## [AIM OF THE TASK]
Return exactly the listing's lines, from its first line to the line holding "([(XL, 8.9), (XW, 8.9), (XW, YB), (XL, YB)], 'X')], 2.76)", ends included.

## [INFORMATION PROVIDED]
────────────────────────────────────────

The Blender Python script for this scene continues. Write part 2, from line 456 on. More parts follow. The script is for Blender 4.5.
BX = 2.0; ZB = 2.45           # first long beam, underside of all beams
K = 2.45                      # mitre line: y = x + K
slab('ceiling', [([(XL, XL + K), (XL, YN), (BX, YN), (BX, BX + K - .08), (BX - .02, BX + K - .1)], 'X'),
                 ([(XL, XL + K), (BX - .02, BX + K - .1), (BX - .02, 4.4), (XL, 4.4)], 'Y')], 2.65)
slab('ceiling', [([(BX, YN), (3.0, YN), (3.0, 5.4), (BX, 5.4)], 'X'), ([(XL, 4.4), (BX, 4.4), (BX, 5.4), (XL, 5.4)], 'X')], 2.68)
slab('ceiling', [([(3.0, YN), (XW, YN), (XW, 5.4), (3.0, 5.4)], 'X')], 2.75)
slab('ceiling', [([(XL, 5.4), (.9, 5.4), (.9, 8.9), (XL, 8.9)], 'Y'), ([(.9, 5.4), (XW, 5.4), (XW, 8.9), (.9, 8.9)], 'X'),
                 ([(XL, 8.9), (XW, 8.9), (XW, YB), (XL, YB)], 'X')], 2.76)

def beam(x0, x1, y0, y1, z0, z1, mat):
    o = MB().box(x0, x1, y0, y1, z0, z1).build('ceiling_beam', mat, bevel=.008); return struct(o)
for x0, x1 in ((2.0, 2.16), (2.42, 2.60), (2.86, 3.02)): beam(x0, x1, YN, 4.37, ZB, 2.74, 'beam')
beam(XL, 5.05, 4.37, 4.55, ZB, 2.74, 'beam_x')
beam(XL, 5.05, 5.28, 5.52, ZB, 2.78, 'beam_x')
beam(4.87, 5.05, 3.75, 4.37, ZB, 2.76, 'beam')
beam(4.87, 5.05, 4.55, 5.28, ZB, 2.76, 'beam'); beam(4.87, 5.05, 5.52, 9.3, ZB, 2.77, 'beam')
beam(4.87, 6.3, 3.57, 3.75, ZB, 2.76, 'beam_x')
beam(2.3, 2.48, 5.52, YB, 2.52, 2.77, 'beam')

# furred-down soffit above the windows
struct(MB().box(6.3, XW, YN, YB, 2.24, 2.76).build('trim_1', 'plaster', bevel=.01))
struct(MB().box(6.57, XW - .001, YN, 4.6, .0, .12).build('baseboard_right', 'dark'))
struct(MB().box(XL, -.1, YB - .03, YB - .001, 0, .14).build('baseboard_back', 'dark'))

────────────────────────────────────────

## [WRITTEN ANSWER]
The Blender Python script for this scene continues. Write part 2, from line 456 on. More parts follow. The script is for Blender 4.5.
BX = 2.0; ZB = 2.45           # first long beam, underside of all beams
K = 2.45                      # mitre line: y = x + K
slab('ceiling', [([(XL, XL + K), (XL, YN), (BX, YN), (BX, BX + K - .08), (BX - .02, BX + K - .1)], 'X'),
                 ([(XL, XL + K), (BX - .02, BX + K - .1), (BX - .02, 4.4), (XL, 4.4)], 'Y')], 2.65)
slab('ceiling', [([(BX, YN), (3.0, YN), (3.0, 5.4), (BX, 5.4)], 'X'), ([(XL, 4.4), (BX, 4.4), (BX, 5.4), (XL, 5.4)], 'X')], 2.68)
slab('ceiling', [([(3.0, YN), (XW, YN), (XW, 5.4), (3.0, 5.4)], 'X')], 2.75)
slab('ceiling', [([(XL, 5.4), (.9, 5.4), (.9, 8.9), (XL, 8.9)], 'Y'), ([(.9, 5.4), (XW, 5.4), (XW, 8.9), (.9, 8.9)], 'X'),
                 ([(XL, 8.9), (XW, 8.9), (XW, YB), (XL, YB)], 'X')], 2.76)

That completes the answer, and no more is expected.